Jacob Rapudi, a teacher at Makangwane Secondary School, conducts lessons under a tree. The writer says children and youths still have to run from the hardships visited upon them under the democratic government.
Jacob Rapudi, a teacher at Makangwane Secondary School, conducts lessons under a tree. The writer says children and youths still have to run from the hardships visited upon them under the democratic government.
Image: ANTONIO MUCHAVE

The June 16 Uprising dealt with an issue of great sociological interest, the curriculum. The curriculum is the content of schooling or what is learned in schools, but it goes beyond that as it has more significant consequences from both its socialising or de-socialising nature, depending on how it's constructed or how you look at it.
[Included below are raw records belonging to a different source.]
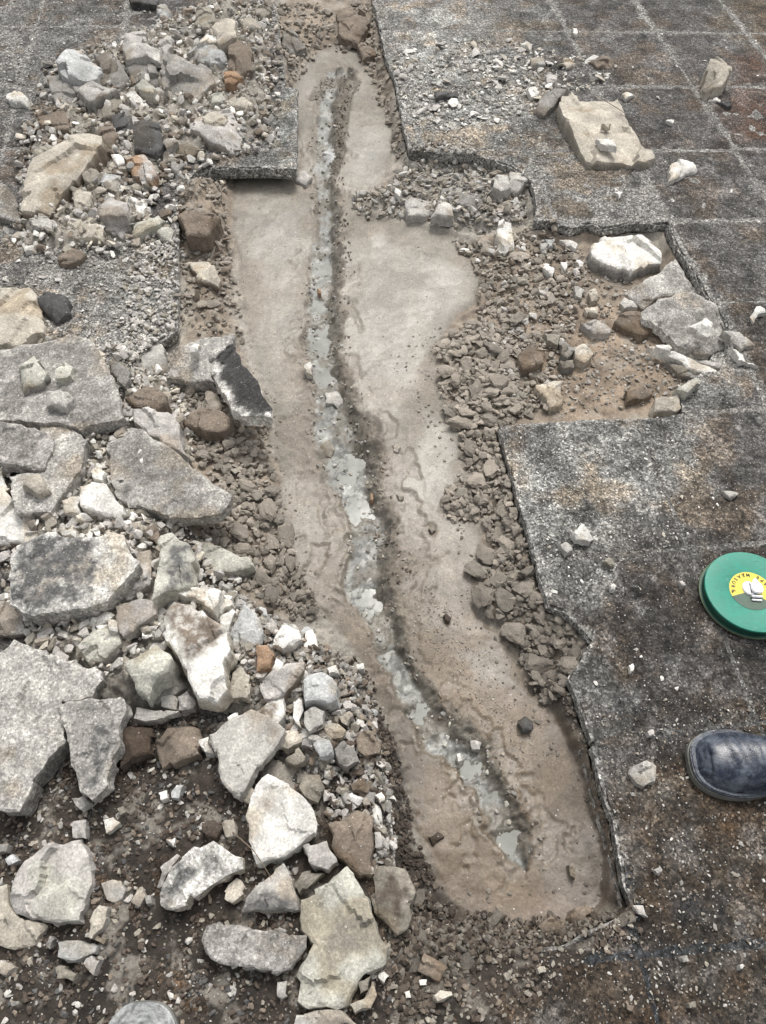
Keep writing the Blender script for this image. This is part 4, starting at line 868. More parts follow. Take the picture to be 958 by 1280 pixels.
S('K','W',1.6,0,'small white cube below the trench end',[(613,792),(641,791),(640,812),(616,812)],fac=0)
S('K','W',1.6,0,'round white pebble at the bottom right of the long mossy block',[(556,838),(575,833),(580,860),(562,861)],fac=5)
S('K','T',2.2,0,'pale tan stone near the bottom edge under the trench end',[(667,850),(690,832),(738,850),(682,873)],fac=3)
S('K','L',2,0,'pale rectangular stone left of the long mossy block',[(80,800),(115,796),(118,853),(80,856)],fac=0)
S('K','K',1,0,'dark brown flat chip lying on the wet mud',[(652,260),(680,238),(706,255),(665,288)],fac=0)
S('L','L',1.8,0,'pale stone on dark paving below the boot at right',[(536,380),(560,364),(572,383),(550,394)],fac=4)
S('L','Y',2,0,'long tan pebble in the mud at the foot of the right slab',[(222,362),(245,372),(245,412),(227,400)],fac=4)
S('L','B',3,0,'brown earth lump in the lower right corner of the trench',[(222,560),(290,512),(318,530),(270,588)],name='mud_clod',cat='mud clod',fac=5)
S('L','B',2.5,0,'rounded mud lump at the lower end of the trench',[(107,590),(150,547),(198,590),(170,618),(122,618)],name='mud_clod',cat='mud clod',fac=5)
S('L','T',1.6,0,'small tan stone left of the wet joint at the bottom',[(102,750),(130,741),(135,763),(110,768)])
S('L','B',1.8,0,'brown stone on the dark paving near the bottom right',[(437,880),(465,890),(452,910),(438,900)],fac=4)
S('L','L',1.6,0,'pale angular stone on dark paving in the bottom right corner',[(645,712),(665,700),(671,723),(652,728)])
S('L','Y',1.8,0,'rounded tan pebble at the bottom edge on dark paving',[(670,882),(695,872),(698,895),(676,898)],fac=5)
S('L','W',1.6,0,'round white pebble on the dark paving at lower right',[(861,736),(871,733),(879,741),(872,750),(862,748)],fac=5)
S('L','P',1.8,0,'pinkish stone at the lower right corner of the trench',[(462,512),(500,512),(518,556),(482,545)],fac=3)
S('H','K',1.6,0,'small dark reddish pebble on the mud right of the crack',[(704,382),(716,378),(733,394),(728,405),(710,400)],fac=5,name='stone')
S('H','Y',1.2,0,'small tan pebble pressed in the mud near the right clods',[(645,60),(660,45),(675,62),(660,78)],fac=5)
S('E','Y',1.2,0,'small tan pebble pressed in the mud, middle of the trench',[(527,885),(548,880),(555,900),(538,910)],fac=5)
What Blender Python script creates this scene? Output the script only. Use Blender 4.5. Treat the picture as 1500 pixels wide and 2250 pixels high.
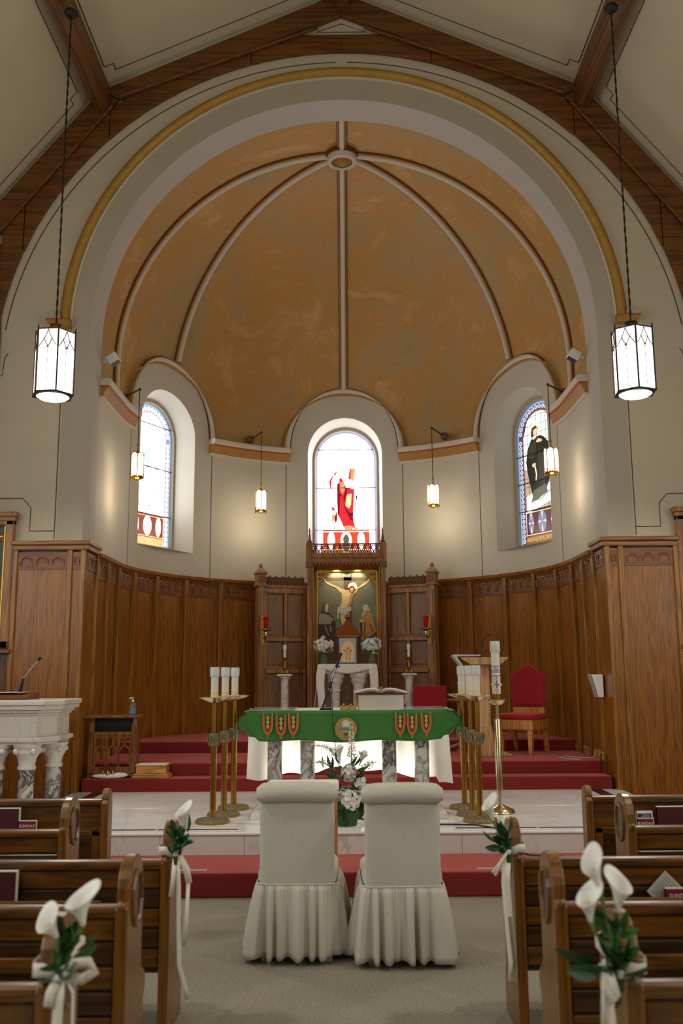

The events that triggered the June 16 Uprising can be traced back to policies of the apartheid government that resulted in the introduction of the bantu education act in 1953. The uprising profoundly changed the sociopolitical landscape in SA. Although we have made remarkable progress since 1994, the spectre of inequality, poverty, and youth unemployment remains one of the most glaring impediments to SA's goal of national unity and social cohesion.

But the question is: are we really free or our children free from the issues they marched against and sacrificed their lives for?  A big No.

It is as if running from apartheid brutality was not enough. Children and youths still have to run from the hardships visited upon them under the democratic government, whether it is being forced to learn Afrikaans or study under trees or in dilapidated school structures.

The use of the word "forced" may appear very strong, but that's exactly the reality. The school subject choice dispensation does not allow them freedom not to choose Afrikaans.

The Uprising leaders Tsietsi Mashinini, Khotso Seatlholo and many others went to become household names for their charisma and ability but a great cost to themselves.

June 16 will come and go and there'll be nothing to show for it. There may be a debate in parliament but it will end there. With a society divided by poverty, where racism and sexism abound, where there is so much lacking and where hope is lost for many, one would have thought that every local government would have a focal point for young people.

Every city or township would have a youth worker to organise young people and bring out talent and local community centres would be buzzing with the creativity of the young.